É para evitar que os poderosos obstruam a
atuação dos órgãos de fiscalização que países avançados contam com um grande
aliado no combate à corrupção: a própria sociedade. Por meio da transparência
das contas públicas, de dados abertos de sistemas de pagamentos e da divulgação
de documentos internos, a imprensa e organizações da sociedade civil são
capazes de denunciar malfeitos que, do contrário, nunca seriam averiguados.
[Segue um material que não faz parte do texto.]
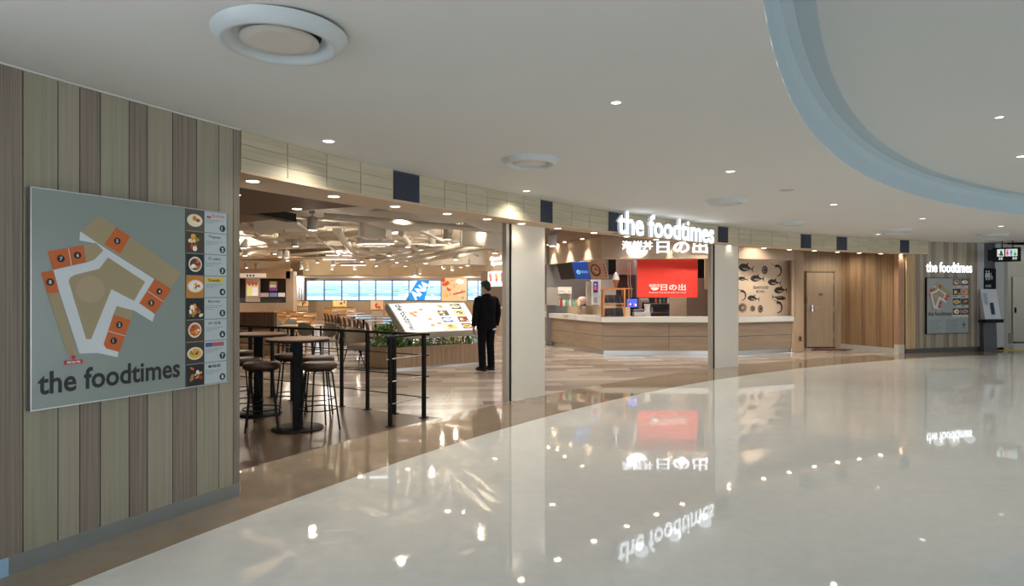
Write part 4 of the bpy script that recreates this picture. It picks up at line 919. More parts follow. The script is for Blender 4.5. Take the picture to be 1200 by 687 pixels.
# ice cream display
q = pt(721.7, 338, 15.55); q.z = rt + .013; ic = thing('ice_cream_model', 'white soft ice cream display model in a brown cone on the orange rack', 'ice cream', q)
MB().lathe(q, [(.02, 0), (.028, .03), (.05, .11), (.078, .185), (.082, .20)], 16).build('cone', mat('cone_brown', (.40, .14, .05), .5), ic)
MB().lathe(q, [(.08, .20), (.095, .225), (.075, .26), (.082, .275), (.058, .31), (.062, .32), (.035, .36), (.005, .40)], 18).build('ice_cream', mat('ice_white', (.85, .85, .84), .4), ic)
# monitor, register, cooker
mo = thing('monitor', 'small monitor with a colourful blue screen on the stall counter', 'monitor', (pt(741, 360, 15.9).x, 15.9, .92))
partbox('casing', 733.5, 349, 748, 362.5, 15.92, .04, BLACK, mo); partbox('screen', 734.6, 350.3, 746.8, 360.2, 15.905, .02, pm(70, 95, 205, .9), mo, 0)
f_ = fK(15.9); P = Print(f_); a, b = f_.unpx(735.5, 357.5); P.layer = 20
for k in range(5): P.ell(a + .025 + k * .045, b + .02 * (k % 2), .02, .03, pm(*[(230, 80, 90), (240, 230, 240), (60, 50, 140), (230, 90, 110), (235, 235, 250)][k], .8), 8)
P.build('screen_picture', mo); MB().box((pt(741, 360, 15.95).x, 15.97, .99), (.06, .06, .14)).build('stand', BLACK, mo); MB().box((pt(741, 360, 15.95).x, 15.97, .93), (.2, .16, .02)).build('foot', BLACK, mo)
rg = thing('cash_register', 'grey cash register beside the monitor on the stall counter', 'cash register', (pt(753, 366, 15.8).x, 15.8, .92))
a, b = pt(743, 371, 15.7), pt(759, 363, 15.7)
MB().box(((a.x + b.x) / 2, 15.85, .97), (b.x - a.x, .28, .1), bev=.01).build('drawer', mat('register_grey', (.42, .43, .44), .4), rg); MB().box(((a.x + b.x) / 2, 15.9, 1.05), (b.x - a.x - .05, .2, .07), bev=.01).build('keyboard', mat('register_key', (.2, .2, .21), .4), rg)
for k in range(5): MB().box((a.x + .05 + k * .06, 15.82, 1.09), (.03, .1, .012)).build('key', mat('key_white', (.6, .6, .6), .5), rg)
cq = Vector((pt(759, 371, 15.7).x, 15.75, .92)); jb = thing('blender', 'pale steel blender standing right of the register on the stall counter', 'blender', cq)
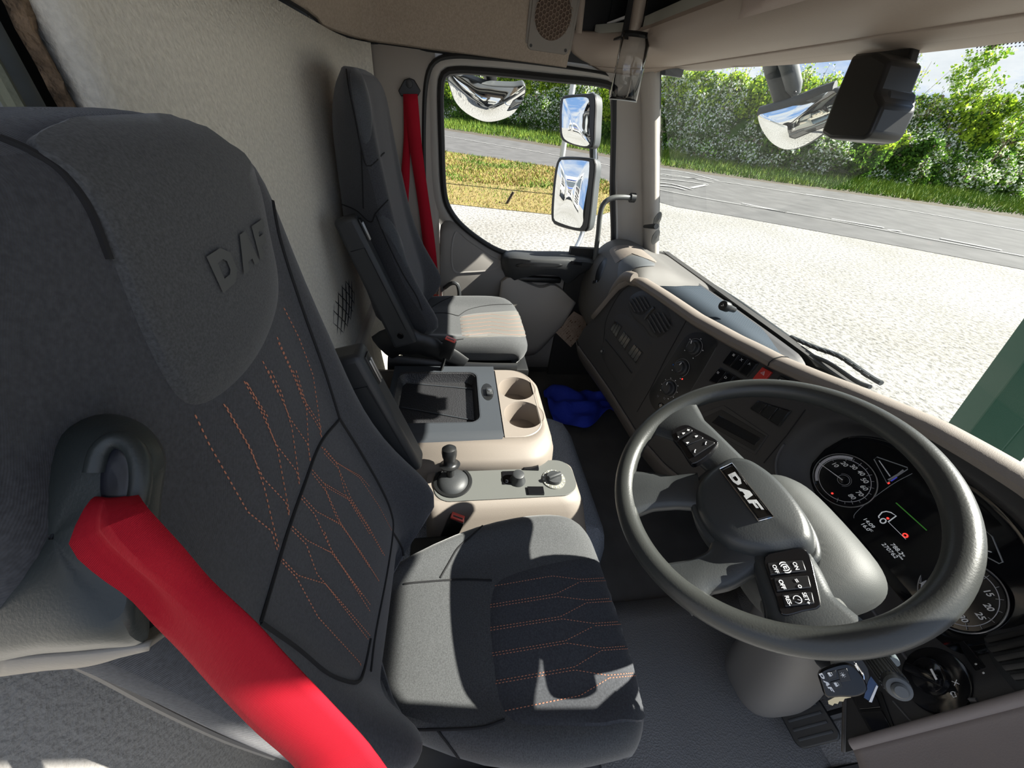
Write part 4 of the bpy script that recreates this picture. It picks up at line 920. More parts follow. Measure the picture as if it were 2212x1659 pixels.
belt = thing('driver_seat_belt', D(740, 1640, .28), 'red webbing belt coming out of the driver seat shoulder guide', 'seat belt')
L_ = DQ([(222, 1066, .262), (195, 1080, .225), (165, 1130, .213), (150, 1183, .208), (205, 1240, .212), (275, 1290, .220), (331, 1349, .230), (400, 1420, .242), (466, 1494, .246), (550, 1580, .252), (637, 1659, .262), (740, 1790, .28)])+[Vector((.800, -.035, .60)), Vector((.800, .00, .34))]
R_ = DQ([(290, 1064, .262), (302, 1072, .225), (315, 1092, .212), (340, 1120, .212), (395, 1180, .219), (450, 1245, .234), (500, 1295, .237), (556, 1350, .240), (611, 1411, .244), (710, 1515, .252), (800, 1612, .262), (925, 1760, .28)])+[Vector((.808, .012, .60)), Vector((.806, .048, .34))]
LL = spline(L_, 120); RR = spline(R_, 120); rows = []
for k in range(9):
    a = k/8; rows.append([p.lerp(q, a)-fw*(.004*sin(pi*a))+fw*(.006*math.exp(-((i-10)/5)**2)*sin(2*pi*a)) for i, (p, q) in enumerate(zip(LL, RR))])
M_REDW = mat('red seat belt webbing', (.38, .009, .020), .8, bump=0, spec=.12)
t = M_REDW.node_tree; wv = N(t, 'ShaderNodeTexWave'); wv.inputs['Scale'].default_value = 190; wv.bands_direction = 'X'; uvn = N(t, 'ShaderNodeUVMap'); bp_ = N(t, 'ShaderNodeBump'); bp_.inputs['Strength'].default_value = .6; bp_.inputs['Distance'].default_value = .0006
wv.inputs['Scale'].default_value = 45; t.links.new(uvn.outputs[0], wv.inputs['Vector']); t.links.new(wv.outputs['Fac'], bp_.inputs['Height']); t.links.new(bp_.outputs[0], t.nodes['Principled BSDF'].inputs['Normal'])
wb = obj('webbing', grid(rows), M_REDW, belt, solid=.0012)
uv = wb.data.uv_layers.new(name='UVMap')
for lp in wb.data.loops:
    i = lp.vertex_index; uv.data[lp.index].uv = ((i % 120)/120*9.0+(i//120)/8*.28, (i//120)/8)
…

No Brasil nós tivemos um grande avanço com a
aprovação, há 13 anos, da Lei de Acesso à Informação (LAI). A partir dela,
órgãos públicos foram obrigados a publicar uma série de dados e a responder a
pedidos de informações apresentados por cidadãos. É graças à LAI que jornais de
todo o país estampam diariamente manchetes sobre pagamentos milionários a
juízes, entidades como a Fiquem Sabendo abriram ao público os gastos dos
cartões de crédito corporativos da Presidência da República e organizações como
Transparência Brasil, Contas Abertas e Transparência Internacional denunciaram
ao STF graves irregularidades no uso de emendas parlamentares.
Duas iniciativas legislativas, porém, podem
acabar esvaziando todo o poder que a LAI propicia para lançar luz sobre a
atuação do governo. E ambas estão na mesa do presidente Lula.
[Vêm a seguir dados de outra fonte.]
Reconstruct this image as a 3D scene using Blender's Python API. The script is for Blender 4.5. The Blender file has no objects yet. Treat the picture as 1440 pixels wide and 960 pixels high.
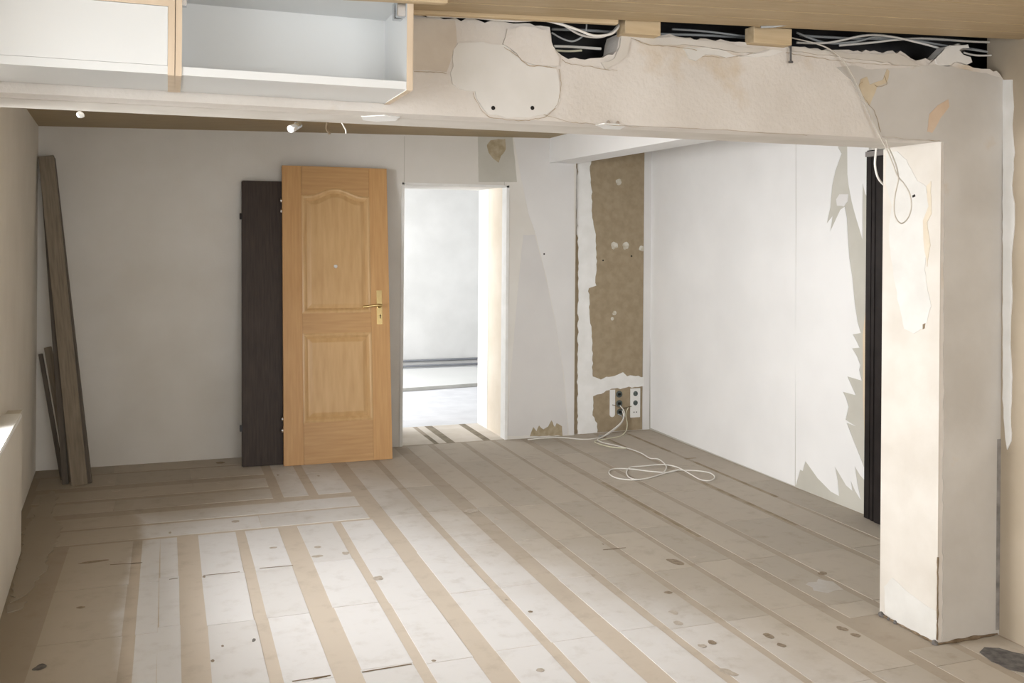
import bpy, bmesh, math, random
from mathutils import Vector, Matrix, noise
random.seed(7)
S = bpy.context.scene
COL = S.collection

# ------------------------------------------------------------------ camera
F, CX, CY, EYE, ROLL = 1341.0, 720.0, 340.0, 1.55, 0.0081
YAW = math.atan((720 - 237) / F)
FW = Vector((math.sin(YAW), math.cos(YAW), 0)); RT = Vector((math.cos(YAW), -math.sin(YAW), 0)); UP = Vector((0, 0, 1))
EYEP = Vector((0, 0, EYE))
cam = bpy.data.cameras.new('camera'); cam.sensor_width = 36; cam.lens = F / 1440 * 36
cam.shift_y = (CY - 480) / 1440; cam.clip_start = 0.02
co = bpy.data.objects.new('camera', cam); COL.objects.link(co)
cr, sr = math.cos(ROLL), math.sin(ROLL)
right = RT * cr + UP * sr; upv = UP * cr - RT * sr
co.matrix_world = Matrix((( right.x, upv.x, -FW.x, 0), (right.y, upv.y, -FW.y, 0), (right.z, upv.z, -FW.z, EYE), (0, 0, 0, 1)))
S.camera = co

# ------------------------------------------------------------------ view, sky, daylight
S.view_settings.view_transform = 'Standard'; S.view_settings.look = 'None'
S.view_settings.gamma = 1; S.view_settings.use_curve_mapping = False
S.view_settings.exposure = 0.25
W = bpy.data.worlds.new('sky'); S.world = W; W.use_nodes = True
bg = W.node_tree.nodes['Background']; bg.inputs[0].default_value = (0.88, 0.94, 1.0, 1); bg.inputs[1].default_value = 2.0

def daylight(name, loc, direction, w, h, power, color=(1, 0.99, 0.98)):
    l = bpy.data.lights.new(name, 'AREA'); l.shape = 'RECTANGLE'; l.size = w; l.size_y = h; l.energy = power; l.color = color
    o = bpy.data.objects.new(name, l); COL.objects.link(o); o.location = loc
    o.rotation_euler = Vector(direction).to_track_quat('-Z', 'Y').to_euler()
    return o
# windows: left wall of the far bay, left wall and rear wall of the near bay, left wall of the room beyond
daylight('daylight_far_window', (-2.6, 3.9, 1.75), (1, 0.12, -0.05), 3.4, 2.4, 600)
daylight('daylight_near_window', (-2.4, 0.6, 1.75), (1, 0.30, -0.05), 3.2, 2.4, 110)
daylight('daylight_rear_window', (1.2, -3.6, 1.6), (0, 1, 0.0), 3.4, 2.2, 150)
daylight('daylight_beyond_window', (0.28, 9.5, 1.45), (1, 0, -0.1), 2.6, 1.5, 80)

# ------------------------------------------------------------------ helpers
def ray(u, v):
    a, b = u - CX, v - CY
    x = a * cr + b * sr; y = -a * sr + b * cr
    return FW + RT * x / F - UP * y / F
def onz(u, v, z=0.0): d = ray(u, v); return EYEP + d * ((z - EYE) / d.z)
def ony(u, v, y): d = ray(u, v); return EYEP + d * (y / d.y)
def onx(u, v, x): d = ray(u, v); return EYEP + d * (x / d.x)

def link_bm(name, bm, mat, parent=None, smooth=False):
    bmesh.ops.recalc_face_normals(bm, faces=bm.faces[:])
    me = bpy.data.meshes.new(name); bm.to_mesh(me); bm.free()
    if smooth:
        for p in me.polygons: p.use_smooth = True
    o = bpy.data.objects.new(name, me); COL.objects.link(o)
    if mat: me.materials.append(mat)
    if parent: o.parent = parent
    return o
def add_box(bm, x0, x1, y0, y1, z0, z1):
    v = [bm.verts.new(p) for p in ((x0,y0,z0),(x1,y0,z0),(x1,y1,z0),(x0,y1,z0),(x0,y0,z1),(x1,y0,z1),(x1,y1,z1),(x0,y1,z1))]
    for f in ((0,3,2,1),(4,5,6,7),(0,1,5,4),(1,2,6,5),(2,3,7,6),(3,0,4,7)): bm.faces.new([v[i] for i in f])
    return v
def add_hex(bm, p):   # eight corners, bottom ring then top ring
    v = [bm.verts.new(q) for q in p]
    for f in ((0,3,2,1),(4,5,6,7),(0,1,5,4),(1,2,6,5),(2,3,7,6),(3,0,4,7)): bm.faces.new([v[i] for i in f])
def add_prism(bm, pts, ext):   # outline (3-D points) extruded along ext
    e = Vector(ext); a = [bm.verts.new(p) for p in pts]; b = [bm.verts.new(Vector(p) + e) for p in pts]
    n = len(pts)
    fs = [bm.faces.new(a), bm.faces.new(b[::-1])]
    for i in range(n): bm.faces.new((a[i], b[i], b[(i+1) % n], a[(i+1) % n]))
    for f in fs: f.normal_update()
    bmesh.ops.triangulate(bm, faces=fs, ngon_method='EAR_CLIP')
def smooth_path(p, n=8):
    p = [Vector(q) for q in p]; out = []
    for i in range(len(p) - 1):
        a, b, c, d = p[max(i-1, 0)], p[i], p[i+1], p[min(i+2, len(p)-1)]
        for k in range(n):
            t = k / n
            out.append(0.5 * ((2*b) + (c - a)*t + (2*a - 5*b + 4*c - d)*t*t + (3*b - a - 3*c + d)*t**3))
    out.append(p[-1]); return out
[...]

A primeira é o PL nº 4015/2023, destinado a
aumentar a proteção de autoridades judiciais contra tentativas de homicídio por
criminosos. Nele foi colocado um jabuti que determina que “no tratamento de
dados pessoais de membros do Poder Judiciário ou do Ministério Público e de
oficiais de Justiça, sempre será levado em consideração o risco inerente ao
desempenho de suas atribuições”. Além disso, qualquer acesso não autorizado a
dados estará sujeito a multa.
Em termos práticos, esses dispositivos, caso
não sejam vetados por Lula, serão usados por tribunais e órgãos do Ministério
Público de todo o país para não divulgar mais os contracheques de seus membros,
sob a alegação de proteção a magistrados, promotores e procuradores.
Como se não bastasse, Lula encasquetou com a
ideia de que precisa alterar a LAI para disciplinar melhor o dispositivo que
autoriza a imposição de sigilo de até cem anos para resguardar informações
pessoais de agentes públicos. Trata-se de uma promessa de campanha que parece
meritória, mas representa alto risco de destruir esse instrumento de
transparência sancionado por Dilma Rousseff em 2011.
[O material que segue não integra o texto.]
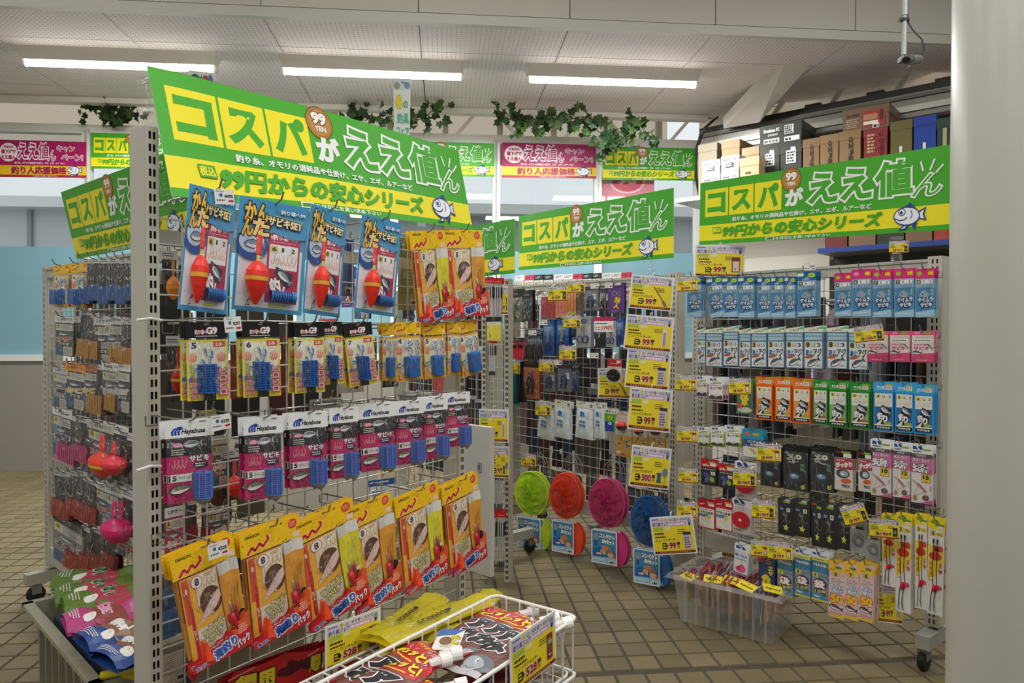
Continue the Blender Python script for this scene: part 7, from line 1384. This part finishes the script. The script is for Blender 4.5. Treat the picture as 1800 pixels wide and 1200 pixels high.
for i in range(5):
    x = .06 + i * .075; o = ob('lure_packet', None, loc=ca + Matrix.Rotation(cang, 3, 'Z') @ Vector((x, .05 + .02 * (i % 3), chh + .004 + .004 * i)), rot=(-1.25, .05 * i, cang + (-.5, .3, .1, -.2, .5)[i]), label='yellow ended packet lying %s on the heap in the floor crate' % ('crosswise', 'flat', 'askew', 'lengthwise', 'tilted')[i], cat='packet')
    yb = B(70, 45); slabc(yb, 0, 0, 70, 45, 2, '#d8c02c'); yb.rect(0, 0, 70, 45, '#ecd530').text('Fujiwara', 8, 18, 62, 32, '#1c1c1c', .04, shear=.2).ell(35, 7, 3, 3, '#2c2c20', 10); ob('card', yb.mesh('card'), o)
# ================================================================== WIRE BASKETS WITH POUCHES
eA, nA = RKA.e, RKA.n; K0 = atz(870, 1045, .5); K0.z = 0; K0 = K0.to_2d().to_3d()
K1 = atz(1016, 1084, .5); bw_ = (K1 - K0).to_2d().length; BL_ = .62
WW = mat('#e9e6de', .35)
def basket(z1, dep, label, nx=6, ny=14, loc=K0):
    o = ob('wire_basket', None, loc=(loc.x, loc.y, z1), rot=(0, 0, RKA.yaw), label=label, cat='basket')     # local x = along the rack away from viewer; -y = out
    R = [(-BL_, -bw_), (0, -bw_), (0, 0), (-BL_, 0)]
    def ring(z, r, ins=0.):
        q = [(-BL_ + ins, -bw_ + ins), (-ins, -bw_ + ins), (-ins, -ins), (-BL_ + ins, -ins)]; c = .018; pts = []
        for i in range(4):
            a, b_ = Vector(q[i]), Vector(q[(i + 1) % 4]); p_ = Vector(q[i - 1])
            pts.append(a + (p_ - a).normalized() * c); pts.append(a + ((p_ - a).normalized() + (b_ - a).normalized()) * c * .3); pts.append(a + (b_ - a).normalized() * c)
        pts.append(pts[0]); return B().tube([(p.x, p.y, z) for p in pts], r, WW, 8, False)
    ob('rim', ring(0, .0042).mesh('rim', smooth=True), o); ob('lower_ring', ring(-dep, .0035, .012).mesh('lower_ring', smooth=True), o)
    vw = B().tube([(0, 0, 0), (0, 0, -dep * .98)], .0019, WW, 6).mesh('wire'); 
    for i in range(ny + 1):
        x = -BL_ + .012 + (BL_ - .024) * i / ny
        for y in (-.006, -bw_ + .006): ob('wire', vw, o, (x, y, 0))
    for i in range(1, nx):
        y = -bw_ * i / nx
        for x in (-.006, -BL_ + .006): ob('wire', vw, o, (x, y, 0))
    bwm = B().tube([(0, -.012, 0), (0, -bw_ + .012, 0)], .0018, WW, 5).mesh('wire')
    for i in range(ny + 1): ob('wire', bwm, o, (-BL_ + .012 + (BL_ - .024) * i / ny, 0, -dep + .004))
    return o
basket(.5, .125, 'white wire basket full of red bait pouches')
basket(.372, .14, 'second white wire basket stacked beneath the pouch basket')
ob('basket_stand', B().box(-BL_, -bw_, .2, 0, 0, .222, '#c9c6bc').box(-BL_ + .02, -bw_ + .02, 0, -BL_ + .05, -.02, .2, '#b9b6ac').box(-.05, -bw_ + .02, 0, -.02, -.02, .2, '#b9b6ac').mesh('basket_stand'), loc=K0, rot=(0, 0, RKA.yaw), label='low pale stand carrying the two wire baskets', cat='stand')
def pouch_mesh():
    w, h = 118, 270; b = B(w, h, step=1e-4)
    b.poly([(0, 14), (6, 0), (80, 0), (104, 8), (w - 2, 32), (w, h), (0, h)], '#6f3f38')
    b.poly([(0, 14), (6, 0), (80, 0), (104, 8), (w - 2, 32), (w, 76), (60, 84), (0, 72)], '#c01a1c')
    b.text('ワンタッチ', 24, 8, 80, 18, '#f0d02c', .03, shear=.2).text('しゃっきり', 18, 20, 100, 34, '#d8a8b4', .05, '#4c1c3c', .07, rot=-4).text('ギュッと!', 12, 38, 104, 66, '#f4dc2c', .06, '#7c0c10', .07, rot=-4).line([(30, 70), (60, 76), (100, 66)], 3, '#f4dc2c')
    for j, ch in enumerate('アみ'): b.text(ch, 26, 92 + j * 54, 96, 138 + j * 54, '#17171a', .09, '#f2f0ee', .045, rot=-6)
    b.ell(24, 218, 22, 17, '#c8202c', 18).lines(12, 210, 36, 226, 3, '#f4dcd8', .5)
    b.ell(86, 236, 34, 30, '#6c7176', 24).ell(74, 240, 24, 24, '#a9adb2', 20).ell(78, 226, 8, 8, '#f0f0ee', 14).ell(78, 226, 4.5, 4.5, '#141414', 12).line([(52, 246), (70, 250), (82, 246)], 1.6, '#3c3c40').rect(2, h - 14, w - 2, h, '#c9c4c4')
    b.lines(10, 120, 20, 200, 8, '#c9a8a4', .3)
    def fn(co):
        u = min(1, max(0, co.x / .118 + .5)); v = min(1, max(0, -co.z / .27))
        t = .017 * (max(0, math.sin(math.pi * u)) ** .55) * (max(0, math.sin(math.pi * min(1, v * 1.02))) ** .4) + .0022 * math.sin(u * 9 + v * 13) + .0015 * math.sin(v * 31 + u * 4)
        return Vector((co.x, co.y - t, co.z))
    m = warped(b, fn, 8, 14, 'pouch_front'); bk_ = B().grid(lambda u, v: ((u - .5) * .118, .012 * math.sin(math.pi * u) * math.sin(math.pi * v), -v * .27), 5, 8, '#8a2c2c').mesh('pouch_back')
    cp = B().tube([(.036, -.004, -.012), (.05, -.005, .012)], .010, mat('#e4dcd8', .3), 10).tube([(.048, -.005, .009), (.06, -.006, .028)], .0135, mat('#f2f0ec', .35), 14)
    return [('pouch_front', m, 'printed red and brown face'), ('pouch_back', bk_, None), ('pouch_front/cap', cp.mesh('cap', smooth=False), 'white screw cap')]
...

A intenção é boa, mas o governo pode muito
bem regular o sigilo de informações pessoais por decreto, e não mediante um
projeto de lei. Submeter novamente a LAI à apreciação do Congresso abrirá uma
caixa de Pandora que será explorada de modo muito conveniente por políticos
interessados em esconder da sociedade a forma como tomam suas decisões e usam o
dinheiro público.
Se Lula não quiser entrar para a história
como o presidente que promoveu o maior retrocesso contra a transparência no
país, precisa vetar os trechos do PL nº 4015/2023 que abrem a brecha para o
Judiciário e o MP esconderem seus supersalários e não dar de bandeja a LAI para
que deputados e senadores a deturpem em proveito próprio.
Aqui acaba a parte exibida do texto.